Our cellar is damp until it gets heated up enough, so I can't store burning material down there or it just smokes which was a lesson I did not forget last year with downdrafts. Lo pressure systems, wind from the east and moisture in the air really is not the time to be lighting fires in this cellar, but it is by association the time we need extra heat.

I'm not ready for winter, but am going to be ready with things in a few more years I think. I will know by then the wood situation here, as I do not like cutting green wood, as it has creosote problems, and prefer what I have been burning is old widow makers, dead for so many years the bark has fallen off. Those are the best trees to burn, and I just cringe if I will have to start begging people to allow me to clear out the dead trees they have. My Grandparents land has trees, which will probably be rendered into fuel too. I just know like Stephanie and Richard discovered in that Texas below zero and no lights heating adventure that you burn up lots of wood and you start wondering if you are ever going to have enough wood the way your are burning it.
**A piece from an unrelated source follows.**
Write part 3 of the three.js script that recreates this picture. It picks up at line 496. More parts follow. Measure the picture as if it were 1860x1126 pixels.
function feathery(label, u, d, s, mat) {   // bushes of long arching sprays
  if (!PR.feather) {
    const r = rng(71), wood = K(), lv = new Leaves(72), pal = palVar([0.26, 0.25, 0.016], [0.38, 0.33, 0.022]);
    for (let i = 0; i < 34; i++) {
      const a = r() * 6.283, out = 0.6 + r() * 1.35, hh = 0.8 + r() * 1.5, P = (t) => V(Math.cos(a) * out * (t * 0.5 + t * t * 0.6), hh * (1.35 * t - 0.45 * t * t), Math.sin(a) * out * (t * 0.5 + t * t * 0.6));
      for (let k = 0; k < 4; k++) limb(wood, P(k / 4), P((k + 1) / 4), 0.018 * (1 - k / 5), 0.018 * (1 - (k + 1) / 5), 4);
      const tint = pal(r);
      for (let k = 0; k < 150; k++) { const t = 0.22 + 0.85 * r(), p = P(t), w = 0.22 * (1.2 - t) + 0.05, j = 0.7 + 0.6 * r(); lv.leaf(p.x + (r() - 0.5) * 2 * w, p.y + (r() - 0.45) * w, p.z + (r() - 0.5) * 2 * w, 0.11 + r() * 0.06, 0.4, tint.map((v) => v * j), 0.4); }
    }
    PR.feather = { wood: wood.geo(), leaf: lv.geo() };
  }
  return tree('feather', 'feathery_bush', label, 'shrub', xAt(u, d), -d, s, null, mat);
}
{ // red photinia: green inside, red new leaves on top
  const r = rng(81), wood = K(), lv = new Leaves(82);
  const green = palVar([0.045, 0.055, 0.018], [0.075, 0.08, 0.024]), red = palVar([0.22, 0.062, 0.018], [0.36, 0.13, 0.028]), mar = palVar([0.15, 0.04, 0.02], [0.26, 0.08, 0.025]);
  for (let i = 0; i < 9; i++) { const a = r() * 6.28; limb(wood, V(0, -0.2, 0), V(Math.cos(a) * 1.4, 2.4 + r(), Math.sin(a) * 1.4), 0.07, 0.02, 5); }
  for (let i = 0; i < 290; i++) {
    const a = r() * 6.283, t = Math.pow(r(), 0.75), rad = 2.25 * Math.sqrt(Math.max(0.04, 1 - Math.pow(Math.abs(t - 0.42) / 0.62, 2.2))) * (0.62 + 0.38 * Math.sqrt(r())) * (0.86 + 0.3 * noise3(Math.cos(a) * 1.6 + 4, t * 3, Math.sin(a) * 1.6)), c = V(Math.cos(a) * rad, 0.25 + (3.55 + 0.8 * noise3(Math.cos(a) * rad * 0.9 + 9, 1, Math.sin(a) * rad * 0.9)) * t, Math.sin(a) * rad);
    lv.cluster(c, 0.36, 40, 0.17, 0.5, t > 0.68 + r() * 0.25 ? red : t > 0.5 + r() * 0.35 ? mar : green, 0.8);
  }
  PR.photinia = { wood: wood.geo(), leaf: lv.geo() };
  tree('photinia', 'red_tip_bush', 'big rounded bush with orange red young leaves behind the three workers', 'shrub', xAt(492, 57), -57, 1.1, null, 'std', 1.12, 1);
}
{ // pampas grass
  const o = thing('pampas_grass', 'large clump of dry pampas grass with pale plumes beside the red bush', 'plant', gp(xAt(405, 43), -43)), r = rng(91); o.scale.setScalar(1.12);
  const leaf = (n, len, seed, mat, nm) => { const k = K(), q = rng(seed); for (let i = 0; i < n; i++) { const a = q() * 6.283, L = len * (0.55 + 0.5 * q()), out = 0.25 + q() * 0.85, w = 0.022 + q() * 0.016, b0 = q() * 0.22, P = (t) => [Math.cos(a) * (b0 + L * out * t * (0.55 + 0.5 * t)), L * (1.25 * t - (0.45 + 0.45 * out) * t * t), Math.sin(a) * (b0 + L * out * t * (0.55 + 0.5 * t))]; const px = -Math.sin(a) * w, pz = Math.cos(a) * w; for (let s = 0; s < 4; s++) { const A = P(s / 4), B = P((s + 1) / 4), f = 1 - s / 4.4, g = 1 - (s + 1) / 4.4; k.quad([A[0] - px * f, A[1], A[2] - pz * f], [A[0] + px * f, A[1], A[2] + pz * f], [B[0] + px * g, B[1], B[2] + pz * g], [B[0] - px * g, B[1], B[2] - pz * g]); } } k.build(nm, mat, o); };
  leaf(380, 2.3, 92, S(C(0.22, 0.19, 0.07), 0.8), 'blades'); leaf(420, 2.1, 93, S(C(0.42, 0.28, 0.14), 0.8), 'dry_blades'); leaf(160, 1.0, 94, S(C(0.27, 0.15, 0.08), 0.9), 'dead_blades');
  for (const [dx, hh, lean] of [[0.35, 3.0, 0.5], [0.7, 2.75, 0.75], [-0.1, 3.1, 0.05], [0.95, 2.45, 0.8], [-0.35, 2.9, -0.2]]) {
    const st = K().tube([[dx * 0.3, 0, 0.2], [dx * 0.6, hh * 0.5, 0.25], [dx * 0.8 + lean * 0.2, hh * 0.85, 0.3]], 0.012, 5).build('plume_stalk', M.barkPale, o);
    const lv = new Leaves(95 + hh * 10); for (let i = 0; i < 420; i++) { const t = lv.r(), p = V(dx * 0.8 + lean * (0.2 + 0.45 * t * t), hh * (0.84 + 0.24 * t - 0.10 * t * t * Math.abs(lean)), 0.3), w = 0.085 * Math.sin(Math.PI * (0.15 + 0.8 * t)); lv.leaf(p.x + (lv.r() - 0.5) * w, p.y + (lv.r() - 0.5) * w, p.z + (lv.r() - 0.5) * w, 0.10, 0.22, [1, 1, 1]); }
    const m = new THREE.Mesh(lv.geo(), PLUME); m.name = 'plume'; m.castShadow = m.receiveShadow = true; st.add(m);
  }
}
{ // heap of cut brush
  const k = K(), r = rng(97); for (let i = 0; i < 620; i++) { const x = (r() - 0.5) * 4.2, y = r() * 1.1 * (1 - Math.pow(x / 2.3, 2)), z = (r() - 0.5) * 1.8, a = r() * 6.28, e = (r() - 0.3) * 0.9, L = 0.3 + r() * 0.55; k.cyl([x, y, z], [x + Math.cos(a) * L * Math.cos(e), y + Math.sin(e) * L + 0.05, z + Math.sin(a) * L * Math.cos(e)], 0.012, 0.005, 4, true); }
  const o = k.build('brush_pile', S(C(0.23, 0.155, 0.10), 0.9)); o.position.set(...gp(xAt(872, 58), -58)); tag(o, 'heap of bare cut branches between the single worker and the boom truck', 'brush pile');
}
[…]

I'm thinking I must have burned up a cord of wood last year, as we stared late and then once it gets into the 40s for daytime highs, the Richard and Stephanie propane furnace does not run that much. My plan not in the wet was to try and keep the cellar and house warm before it got colder, so the furnace would not run that much. Is a plan, but I have lots of plans and it was nothing but delays and more delays in fixing things and fixing things.

It would be so much simpler to have 3 cords of split would delivered and stacked but that is rich people stuff who lay on bear skin rugs and pretend they are not fat asses.